PVAMU band a legacy to Director George Edwards


For more than a decade, the 80-game losing streak of Prairie View A&M’s football team ranked the Panthers among the worst college football teams of all time.

It wasn’t until 2009 that Prairie View A&M football started showing some success and the historically black college clinched its first SWAC Western Division championship in 45 years.

The conference title was a fitting tribute to Prairie View A&M’s legendary band director, George Edwards, who died in March 2009 after a car accident.

For much of Edwards’ 31 years at the school, the Marching Storm was the only reason to come out and see the football team.

“During the halftime of an HBCU game, people don’t go get hot dogs and cokes,” said William McQueen, who took over after his friend’s death. “You do that some other time. You want to be in the stands at halftime to see the show. Football people think fans come to football games to see football. With HBCU bands, we can have all bands and still fill up a stadium.”


When Edwards took over at Prairie View in 1978, the band had about 25 members. A member of Florida A&M’s famed “Marching 100,” Edwards had just finished his master’s degree at Michigan State, and he hired McQueen as his assistant.

“He was a senior during my freshman year at FAMU and he was very talented,” said McQueen. “As a student, he wrote for the marching band and that was not common during that time. We had about a 200-piece band, and of that number, only two students that I’m aware of wrote music for the band.”

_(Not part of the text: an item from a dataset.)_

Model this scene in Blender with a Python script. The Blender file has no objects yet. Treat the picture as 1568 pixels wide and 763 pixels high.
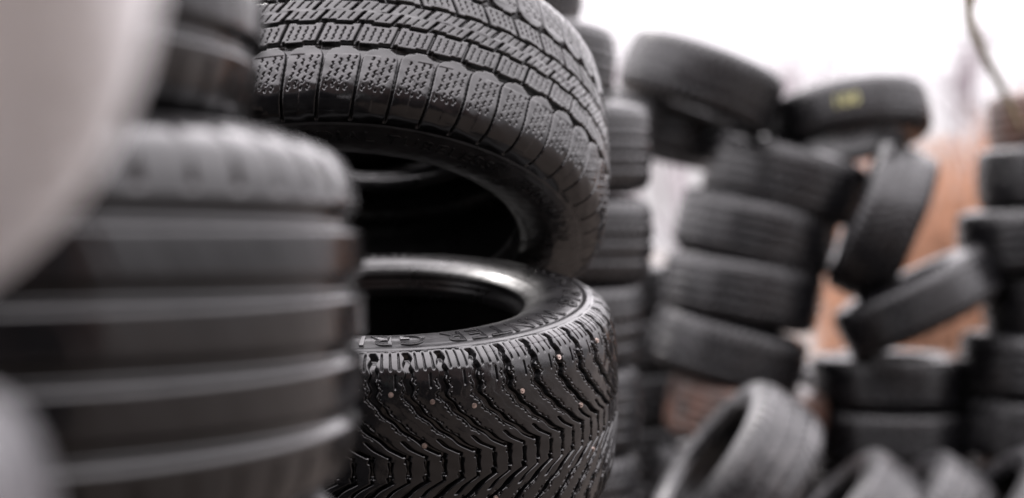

During his tenure, Edwards built the band into one of the most critically acclaimed in the country, boasting 225 members.

“He certainly put this band program on the map,” said McQueen. “When you have a good product, then people want to be a part of it to the point where they take pride in participating in it and declaring that they’re a member of it.”

It played in President George W. Bush’s Inaugural Parade in Washington, D.C., in 2001, and was followed around and profiled by the BBC. It played at the opening of Houston’s Reliant Stadium, and the band’s drum line, “The Box,” and its dancers, “The Black Foxes,” performed with Beyonce during the 2004 Dallas Cowboys’ Thanksgiving Day game.

In January 2009, five months before his death, Edwards realized one of his lifelong goals as the “Storm” marched in the 120th Tournament of Roses Parade in Pasadena, Calif. Prairie View was the first band from a historically black college to perform in the Rose Bowl Parade.

Band member Erica Dotson remembers the group’s first performance without “Prof Edwards.”

“When it came to halftime and we actually had to bow down to pay tribute to him, that brought tears because we saw his picture on the screen and it was like, ‘Wow, this is the first performance we have without him,’” said Dotson of the game at Reliant Stadium against Texas Southern, a qualifier for the 2010 Battle of the Bands. “We were actually taking a step forward to continue without him.”

The Panthers paid their final tribute to Edwards during last fall’s homecoming game versus Alabama State on Oct. 11, including a rendition of R. Kelly’s “I Believe I Can Fly,” accompanied by the release of 35 doves.